A survey by the Pew Research Center in October showed that 15 percent of Americans believe torture is “often” justified, and another 31 percent believe it is “sometimes” justified. Add to that another 17 percent who said it is “rarely” justified, and you have two out of three Americans justifying torture under certain circumstances. Only 32 percent said it is “never” justified, while another 5 percent didn’t know or refused to answer.

But the portion of Catholics who justify torture is even higher, according to the survey. Twenty-one percent of Catholics surveyed said it is “often” justified and 35 percent said it is “sometimes” justified. Another 16 percent said it is “rarely” justified, meaning that nearly three of four Catholics justify it under some circumstances. Four percent of Catholics “didn’t know” or refused to answer and only 26 percent said it is “never” justified, which is the official teaching of the church.

(Whatever "Catholic" means in this survey – self-identified, practicing, weekly Mass-goers. Not evident from the data).

Distressing. And, one is tempted to say in regard to the Church’s catechetical efforts, the same thing that one wag rhetorically remarked to Woody Allen’s longtime psychotherapist after he married his adopted daughter: "Good job!"
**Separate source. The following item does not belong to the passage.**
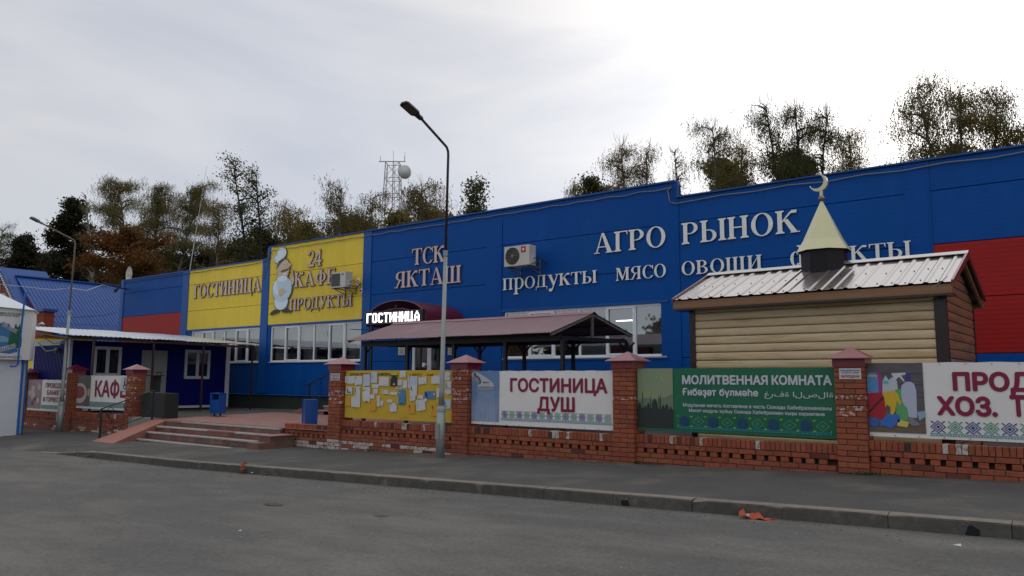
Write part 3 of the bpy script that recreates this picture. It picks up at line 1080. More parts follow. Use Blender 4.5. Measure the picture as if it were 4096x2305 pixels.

But, my cycnical self says – this survey trumpeted in NCR(eporter) with the implication being that there is a failure here – a failure to communicate the teachings of the Church.

However, when NCR(eporter) does surveys that suggest that large proportions of American Catholics, have, shall we say, a "nuanced" view of abortion, the implied conclusion in those reports is not that the Church has failed to teach and support those truths, but that the Church needs to catch up with the sensus fidelium and get with the program and be where the people are.

Funny how that works.

(And, to be fair, the other "side" does it as well, particularly in regard to, say, economic issues.)